▽

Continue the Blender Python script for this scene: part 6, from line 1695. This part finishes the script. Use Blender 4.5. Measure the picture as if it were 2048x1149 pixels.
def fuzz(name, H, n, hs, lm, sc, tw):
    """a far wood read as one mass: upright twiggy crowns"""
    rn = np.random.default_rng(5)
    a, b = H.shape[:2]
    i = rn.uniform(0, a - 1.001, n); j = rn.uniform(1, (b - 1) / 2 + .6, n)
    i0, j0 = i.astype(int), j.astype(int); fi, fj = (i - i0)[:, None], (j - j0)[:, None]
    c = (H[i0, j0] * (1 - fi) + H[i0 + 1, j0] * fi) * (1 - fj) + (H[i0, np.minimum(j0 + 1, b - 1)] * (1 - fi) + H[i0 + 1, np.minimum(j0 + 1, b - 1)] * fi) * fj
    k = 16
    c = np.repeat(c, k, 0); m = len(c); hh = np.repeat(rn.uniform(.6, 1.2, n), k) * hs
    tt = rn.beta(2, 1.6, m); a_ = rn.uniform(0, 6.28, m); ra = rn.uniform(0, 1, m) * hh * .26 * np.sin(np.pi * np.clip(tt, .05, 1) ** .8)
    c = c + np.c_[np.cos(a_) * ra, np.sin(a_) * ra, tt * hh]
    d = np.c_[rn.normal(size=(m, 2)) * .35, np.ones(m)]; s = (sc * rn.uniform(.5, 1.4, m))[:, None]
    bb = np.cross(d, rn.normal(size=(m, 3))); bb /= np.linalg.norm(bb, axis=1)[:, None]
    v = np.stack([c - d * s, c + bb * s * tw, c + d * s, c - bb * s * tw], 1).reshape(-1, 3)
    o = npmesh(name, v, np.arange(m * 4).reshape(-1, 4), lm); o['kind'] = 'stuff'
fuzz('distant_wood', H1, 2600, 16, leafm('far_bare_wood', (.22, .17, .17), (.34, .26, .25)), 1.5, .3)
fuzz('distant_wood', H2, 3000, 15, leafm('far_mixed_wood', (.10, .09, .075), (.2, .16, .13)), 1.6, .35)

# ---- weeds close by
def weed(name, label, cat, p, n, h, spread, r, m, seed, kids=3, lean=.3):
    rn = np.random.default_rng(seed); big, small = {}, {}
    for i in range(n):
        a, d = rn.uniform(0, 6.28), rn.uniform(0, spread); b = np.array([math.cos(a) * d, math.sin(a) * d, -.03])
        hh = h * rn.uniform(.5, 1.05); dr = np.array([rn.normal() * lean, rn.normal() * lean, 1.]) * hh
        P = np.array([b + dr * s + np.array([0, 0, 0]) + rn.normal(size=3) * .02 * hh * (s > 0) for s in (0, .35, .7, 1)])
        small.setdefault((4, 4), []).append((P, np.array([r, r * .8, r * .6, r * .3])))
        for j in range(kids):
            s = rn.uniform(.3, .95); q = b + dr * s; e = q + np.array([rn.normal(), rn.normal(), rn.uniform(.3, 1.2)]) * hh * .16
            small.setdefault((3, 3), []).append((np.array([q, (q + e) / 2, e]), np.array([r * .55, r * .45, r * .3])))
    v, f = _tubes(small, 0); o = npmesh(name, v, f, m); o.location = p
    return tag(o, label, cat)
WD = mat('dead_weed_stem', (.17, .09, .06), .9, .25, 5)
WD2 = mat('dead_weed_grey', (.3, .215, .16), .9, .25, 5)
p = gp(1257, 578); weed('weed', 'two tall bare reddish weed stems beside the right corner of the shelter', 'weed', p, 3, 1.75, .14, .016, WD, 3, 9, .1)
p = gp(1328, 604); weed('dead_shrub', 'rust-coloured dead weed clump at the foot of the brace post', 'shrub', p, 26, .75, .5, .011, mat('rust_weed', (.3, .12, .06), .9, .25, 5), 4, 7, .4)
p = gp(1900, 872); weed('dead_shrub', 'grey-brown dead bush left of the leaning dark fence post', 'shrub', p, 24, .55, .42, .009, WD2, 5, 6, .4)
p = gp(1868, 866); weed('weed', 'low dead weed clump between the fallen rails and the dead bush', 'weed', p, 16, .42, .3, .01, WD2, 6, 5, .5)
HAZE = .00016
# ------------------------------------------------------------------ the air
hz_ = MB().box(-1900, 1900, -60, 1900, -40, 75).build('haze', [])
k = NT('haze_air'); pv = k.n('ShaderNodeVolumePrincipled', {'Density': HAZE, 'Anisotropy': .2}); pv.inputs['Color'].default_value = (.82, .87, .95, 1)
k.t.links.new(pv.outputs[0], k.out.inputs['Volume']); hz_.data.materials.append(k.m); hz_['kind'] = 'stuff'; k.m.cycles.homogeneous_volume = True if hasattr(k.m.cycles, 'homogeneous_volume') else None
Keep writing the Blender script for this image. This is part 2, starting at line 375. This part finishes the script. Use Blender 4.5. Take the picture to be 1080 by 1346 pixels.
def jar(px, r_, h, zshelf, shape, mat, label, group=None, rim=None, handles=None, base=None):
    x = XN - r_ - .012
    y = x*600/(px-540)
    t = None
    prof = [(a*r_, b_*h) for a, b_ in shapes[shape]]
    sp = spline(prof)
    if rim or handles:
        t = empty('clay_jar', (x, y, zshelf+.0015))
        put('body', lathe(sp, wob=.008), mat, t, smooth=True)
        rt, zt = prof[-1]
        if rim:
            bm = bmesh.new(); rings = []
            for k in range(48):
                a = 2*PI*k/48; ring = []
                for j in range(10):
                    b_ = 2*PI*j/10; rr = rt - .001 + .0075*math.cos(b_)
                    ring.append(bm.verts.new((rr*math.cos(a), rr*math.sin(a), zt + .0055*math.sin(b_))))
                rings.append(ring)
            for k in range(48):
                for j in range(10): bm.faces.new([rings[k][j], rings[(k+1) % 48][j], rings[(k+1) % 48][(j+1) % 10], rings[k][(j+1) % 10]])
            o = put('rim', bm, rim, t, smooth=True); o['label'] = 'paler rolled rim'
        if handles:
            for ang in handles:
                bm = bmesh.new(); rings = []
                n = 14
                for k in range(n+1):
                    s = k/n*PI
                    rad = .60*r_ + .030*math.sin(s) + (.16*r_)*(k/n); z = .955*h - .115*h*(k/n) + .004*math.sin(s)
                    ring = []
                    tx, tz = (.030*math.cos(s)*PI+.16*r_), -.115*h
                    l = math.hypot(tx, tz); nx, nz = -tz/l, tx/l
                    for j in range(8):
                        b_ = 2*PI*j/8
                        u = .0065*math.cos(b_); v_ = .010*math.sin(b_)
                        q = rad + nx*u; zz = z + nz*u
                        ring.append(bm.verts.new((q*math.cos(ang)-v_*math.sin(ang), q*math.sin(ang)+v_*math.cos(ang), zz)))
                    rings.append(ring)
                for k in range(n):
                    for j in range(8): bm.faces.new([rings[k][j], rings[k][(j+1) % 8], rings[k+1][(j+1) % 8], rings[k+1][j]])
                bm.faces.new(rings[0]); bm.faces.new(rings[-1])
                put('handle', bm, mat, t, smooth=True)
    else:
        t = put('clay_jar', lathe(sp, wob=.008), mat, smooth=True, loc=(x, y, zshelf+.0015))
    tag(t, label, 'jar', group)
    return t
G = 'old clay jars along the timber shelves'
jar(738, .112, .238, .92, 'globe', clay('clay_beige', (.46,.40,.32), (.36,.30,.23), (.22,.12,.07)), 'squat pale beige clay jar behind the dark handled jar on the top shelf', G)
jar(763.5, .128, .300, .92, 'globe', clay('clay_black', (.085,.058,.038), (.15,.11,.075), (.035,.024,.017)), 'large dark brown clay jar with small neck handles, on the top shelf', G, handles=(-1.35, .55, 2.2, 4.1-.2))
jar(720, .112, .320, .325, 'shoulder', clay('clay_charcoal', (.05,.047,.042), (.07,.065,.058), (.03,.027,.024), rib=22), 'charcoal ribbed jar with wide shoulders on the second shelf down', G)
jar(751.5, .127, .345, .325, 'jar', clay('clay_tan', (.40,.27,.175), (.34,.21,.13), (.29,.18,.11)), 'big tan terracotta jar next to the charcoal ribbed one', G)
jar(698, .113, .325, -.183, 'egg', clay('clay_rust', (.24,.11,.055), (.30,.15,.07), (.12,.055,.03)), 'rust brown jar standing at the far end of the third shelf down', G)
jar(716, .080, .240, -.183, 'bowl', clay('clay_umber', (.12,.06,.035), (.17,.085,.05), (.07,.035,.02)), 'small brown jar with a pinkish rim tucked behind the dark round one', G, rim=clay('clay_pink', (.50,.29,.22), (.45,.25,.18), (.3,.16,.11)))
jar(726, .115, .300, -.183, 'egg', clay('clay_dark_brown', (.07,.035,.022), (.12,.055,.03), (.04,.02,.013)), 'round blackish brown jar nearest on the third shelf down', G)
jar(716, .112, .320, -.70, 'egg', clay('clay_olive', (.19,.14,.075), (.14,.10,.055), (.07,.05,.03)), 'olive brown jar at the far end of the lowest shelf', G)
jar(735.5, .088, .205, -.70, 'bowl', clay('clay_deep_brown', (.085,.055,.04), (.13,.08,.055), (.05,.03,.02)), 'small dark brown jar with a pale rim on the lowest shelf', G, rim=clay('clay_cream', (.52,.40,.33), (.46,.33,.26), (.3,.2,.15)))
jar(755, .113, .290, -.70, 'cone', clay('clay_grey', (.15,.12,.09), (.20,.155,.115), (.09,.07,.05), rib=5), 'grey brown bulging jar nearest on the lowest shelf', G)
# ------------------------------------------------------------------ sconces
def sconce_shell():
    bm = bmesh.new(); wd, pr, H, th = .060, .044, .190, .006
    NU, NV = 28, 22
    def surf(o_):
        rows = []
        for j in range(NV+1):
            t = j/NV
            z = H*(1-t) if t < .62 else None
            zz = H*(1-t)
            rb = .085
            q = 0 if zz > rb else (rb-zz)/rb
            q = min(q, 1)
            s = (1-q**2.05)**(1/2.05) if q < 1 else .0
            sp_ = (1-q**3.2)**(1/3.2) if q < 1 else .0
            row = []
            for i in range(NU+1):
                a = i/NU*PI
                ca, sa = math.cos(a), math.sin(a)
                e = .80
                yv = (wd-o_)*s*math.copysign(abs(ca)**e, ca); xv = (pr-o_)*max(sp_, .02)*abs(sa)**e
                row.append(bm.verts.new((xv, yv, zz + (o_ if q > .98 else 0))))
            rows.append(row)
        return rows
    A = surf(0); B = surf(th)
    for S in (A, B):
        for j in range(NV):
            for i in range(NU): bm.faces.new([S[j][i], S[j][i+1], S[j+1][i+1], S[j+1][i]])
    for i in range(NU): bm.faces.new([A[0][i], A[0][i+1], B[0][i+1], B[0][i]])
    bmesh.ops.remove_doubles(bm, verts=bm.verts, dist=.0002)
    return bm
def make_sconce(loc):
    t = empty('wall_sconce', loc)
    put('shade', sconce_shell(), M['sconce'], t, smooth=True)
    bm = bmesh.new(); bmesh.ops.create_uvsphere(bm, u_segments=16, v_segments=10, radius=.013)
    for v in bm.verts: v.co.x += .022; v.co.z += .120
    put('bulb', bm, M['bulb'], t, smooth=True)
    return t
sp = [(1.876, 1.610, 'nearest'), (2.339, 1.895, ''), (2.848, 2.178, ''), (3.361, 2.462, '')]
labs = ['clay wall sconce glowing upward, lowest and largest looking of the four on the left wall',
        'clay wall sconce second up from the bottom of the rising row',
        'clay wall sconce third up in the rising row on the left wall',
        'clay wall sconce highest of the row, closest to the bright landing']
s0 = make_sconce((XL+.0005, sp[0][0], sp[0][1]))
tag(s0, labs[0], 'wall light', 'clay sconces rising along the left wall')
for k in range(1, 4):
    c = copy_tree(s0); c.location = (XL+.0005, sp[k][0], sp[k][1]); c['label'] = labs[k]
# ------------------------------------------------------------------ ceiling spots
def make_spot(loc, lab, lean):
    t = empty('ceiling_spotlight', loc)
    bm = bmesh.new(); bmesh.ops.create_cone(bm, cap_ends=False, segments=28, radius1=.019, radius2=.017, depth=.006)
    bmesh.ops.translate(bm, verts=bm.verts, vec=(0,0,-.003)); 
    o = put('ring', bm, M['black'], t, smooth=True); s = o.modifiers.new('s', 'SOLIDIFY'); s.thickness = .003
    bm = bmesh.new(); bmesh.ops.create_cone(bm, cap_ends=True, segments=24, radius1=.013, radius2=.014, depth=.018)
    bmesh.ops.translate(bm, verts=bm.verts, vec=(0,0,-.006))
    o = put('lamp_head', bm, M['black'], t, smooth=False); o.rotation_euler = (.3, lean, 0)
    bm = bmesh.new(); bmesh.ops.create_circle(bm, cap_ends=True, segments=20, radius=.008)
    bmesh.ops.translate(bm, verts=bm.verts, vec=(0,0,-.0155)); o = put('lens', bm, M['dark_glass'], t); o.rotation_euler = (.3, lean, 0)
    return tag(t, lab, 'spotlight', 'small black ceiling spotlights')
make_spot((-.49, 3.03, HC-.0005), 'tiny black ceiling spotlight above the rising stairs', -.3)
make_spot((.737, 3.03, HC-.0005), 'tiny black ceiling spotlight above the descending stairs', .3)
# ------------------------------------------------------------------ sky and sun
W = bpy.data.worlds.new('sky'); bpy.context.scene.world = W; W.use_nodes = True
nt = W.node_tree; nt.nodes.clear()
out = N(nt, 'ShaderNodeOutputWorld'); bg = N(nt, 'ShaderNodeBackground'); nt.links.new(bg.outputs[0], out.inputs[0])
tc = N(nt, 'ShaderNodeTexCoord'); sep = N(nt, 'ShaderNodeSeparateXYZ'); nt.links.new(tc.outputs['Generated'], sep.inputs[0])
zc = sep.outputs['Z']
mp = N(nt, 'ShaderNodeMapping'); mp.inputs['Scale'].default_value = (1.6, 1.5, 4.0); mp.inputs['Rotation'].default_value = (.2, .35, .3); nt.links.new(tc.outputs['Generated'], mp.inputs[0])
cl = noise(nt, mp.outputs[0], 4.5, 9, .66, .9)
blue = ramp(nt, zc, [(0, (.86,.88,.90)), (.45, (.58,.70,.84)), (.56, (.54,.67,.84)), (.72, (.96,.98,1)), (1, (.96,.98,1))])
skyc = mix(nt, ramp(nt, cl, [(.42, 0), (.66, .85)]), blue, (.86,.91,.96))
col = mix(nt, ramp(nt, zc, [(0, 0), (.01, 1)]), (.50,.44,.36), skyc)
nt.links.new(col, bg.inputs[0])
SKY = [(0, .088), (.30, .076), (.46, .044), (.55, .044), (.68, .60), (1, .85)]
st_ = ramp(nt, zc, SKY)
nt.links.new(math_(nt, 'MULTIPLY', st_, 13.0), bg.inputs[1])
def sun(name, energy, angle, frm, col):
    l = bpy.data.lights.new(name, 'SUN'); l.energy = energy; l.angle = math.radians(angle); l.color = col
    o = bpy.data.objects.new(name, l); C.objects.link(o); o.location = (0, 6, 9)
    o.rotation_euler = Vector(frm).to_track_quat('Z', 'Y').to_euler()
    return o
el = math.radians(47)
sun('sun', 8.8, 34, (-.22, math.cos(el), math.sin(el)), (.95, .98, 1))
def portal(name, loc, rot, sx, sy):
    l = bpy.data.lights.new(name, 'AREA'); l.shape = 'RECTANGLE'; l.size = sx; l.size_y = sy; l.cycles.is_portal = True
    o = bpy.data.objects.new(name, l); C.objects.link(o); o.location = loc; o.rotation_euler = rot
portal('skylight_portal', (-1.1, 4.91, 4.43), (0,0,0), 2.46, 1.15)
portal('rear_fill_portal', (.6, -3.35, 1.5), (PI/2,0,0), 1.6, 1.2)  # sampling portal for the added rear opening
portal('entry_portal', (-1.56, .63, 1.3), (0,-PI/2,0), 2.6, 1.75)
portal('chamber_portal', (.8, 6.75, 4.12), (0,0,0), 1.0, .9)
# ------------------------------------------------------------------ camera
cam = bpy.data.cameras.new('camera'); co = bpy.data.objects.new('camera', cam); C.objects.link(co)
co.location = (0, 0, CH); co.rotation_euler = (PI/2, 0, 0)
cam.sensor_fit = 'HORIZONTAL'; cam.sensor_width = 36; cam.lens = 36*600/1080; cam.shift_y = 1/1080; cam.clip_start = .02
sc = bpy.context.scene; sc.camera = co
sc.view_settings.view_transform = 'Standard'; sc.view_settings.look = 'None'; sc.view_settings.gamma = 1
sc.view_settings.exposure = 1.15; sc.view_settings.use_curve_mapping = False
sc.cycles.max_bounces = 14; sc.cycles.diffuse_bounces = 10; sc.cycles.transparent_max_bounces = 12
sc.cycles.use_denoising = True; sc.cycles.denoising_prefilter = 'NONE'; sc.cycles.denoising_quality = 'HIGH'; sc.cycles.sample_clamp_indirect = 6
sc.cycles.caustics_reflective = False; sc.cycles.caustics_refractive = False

△

▶ Problem details
Report how many lines in the data contain the word "script", with no words besides the number.

▶ Task answer
2